The podcast includes snippets from Jones’s recorded sermons. As a listener, you cannot believe that anyone would take his vapid exhortations as the basis for an all-encompassing system of belief. Here’s a small sample, taken from one of the dozens of cassettes that Hirsch found in his family’s storage locker:

Give me your attention. At any moment, you will receive this grace. It is always pouring through this body-mind. Which is no longer a person, you see? There’s nobody here. No Franklin Jones. Nobody like you, you see? It’s not here any more. Totally absent…This is the moment of happiness. And every future moment after death. On this world and other worlds. Higher worlds. Afterworlds. No worlds. It is all the moment of infinite delight.

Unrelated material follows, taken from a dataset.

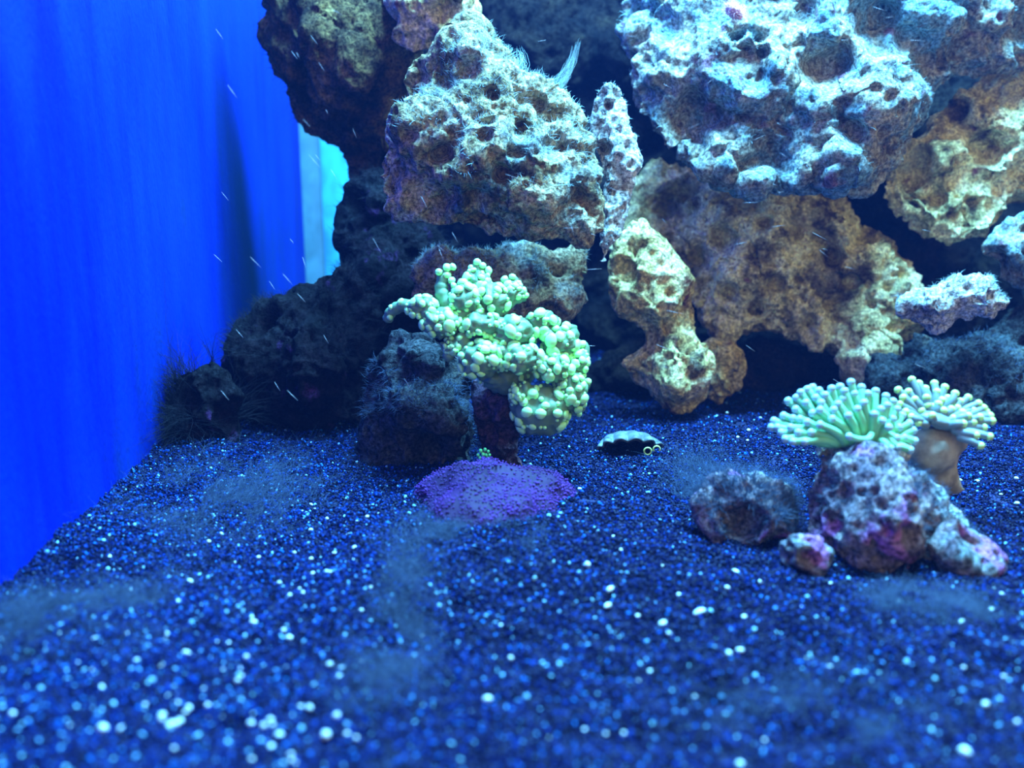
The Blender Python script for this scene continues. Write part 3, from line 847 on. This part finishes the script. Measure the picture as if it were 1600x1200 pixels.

It’s all a circle of gibberish, with Jones using one ludicrous claim to justify the next. Yet the narrator, clearly an intelligent, self-aware person, confesses to having been utterly convinced that Jones was a modern-day prophet. To listen to Dear Franklin Jones is to understand that even the best among us can be indoctrinated into cultish ideas. On a more practical level, the podcast also shows how cults impose discipline on wavering members. Hirsch’s mother was Jones’ personal acupuncturist. And her clients, many of them Jones’s followers, abandoned her as soon as she lost Jones’s favour.